Question: how to select all instances of function y() in an expression

I am learning how to do parsing in Maple. 

I want to check that a user supplied an expression with correct argument to y(*) from some complicated expression. So I need to find all instanced of y() to check that its agument is only y(x) and nothing else.  For example, given this 

restart;
expr:=y(x)^2+x+y(x)+2*1/y(z)+sin(x)+sin(y(x))+y+f(z)/Int(sin(y(x)),x)+y(x,y,z);

I need to obtain all these y(anything), like this

No matter where they show up in the expression. The above is just some made up example. The actual input will be a differential equation, and I want to check that the dependent variable y(x) has only x as its argument.

So I did the following

candidates:=convert(select(has,expr,y),list);

The problem now, is how to scan this list and check that each entry in it, the "y" in there has form y(x) and nothing else, so I can reject or accept the input. For example, the first one above is Ok, so the second one, but the third is not, since it function of z and not x. #4 is OK, #5 is not OK, since it has y without (x), and the last one is no OK, since it has 3 arguments, and so on.
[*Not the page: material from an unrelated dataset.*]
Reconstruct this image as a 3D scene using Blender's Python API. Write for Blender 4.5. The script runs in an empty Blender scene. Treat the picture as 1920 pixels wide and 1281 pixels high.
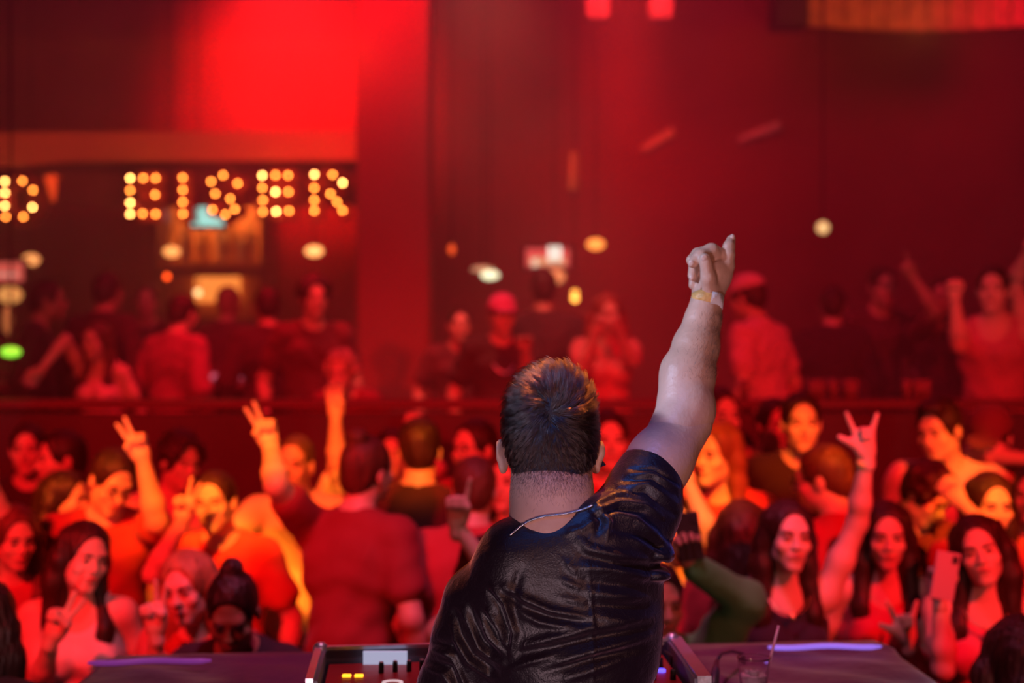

I am not good in pattern matching in Maple. do I need to check match() for this? or patmatch()? If given single expresion like y(x), then I can handle it. I do something like

expr:=y(x);
if type(expr,'function') and nops(expr)=1 and op(0,expr)=y and op(1,expr)=x then
   print("OK");
else
   print("not ok");
fi;

But when the expression gets more complicated, like 1/y(z), then I need to check other things, and things gets complicated quickly. I think pattern matching is needed? or is there a better approach to do this that works in general? 

How does Maple do it internally? When I type

   dsolve(diff(y(x),x)+x+y(z)=0,y(x));

Error, (in dsolve) found the indeterminate function y with different arguments {y(x), y(z)}

dsolve(diff(y(x),x)+x+sin(y(z))=0,y(x));

Error, (in dsolve) found the indeterminate function y with different arguments {y(x), y(z)}

dsolve(diff(y(x),x)+x+y()=0,y(x));

So I need to do the same thing as Maple does. I looked at dsolve() code, but did not understand it how or where it does the parsing.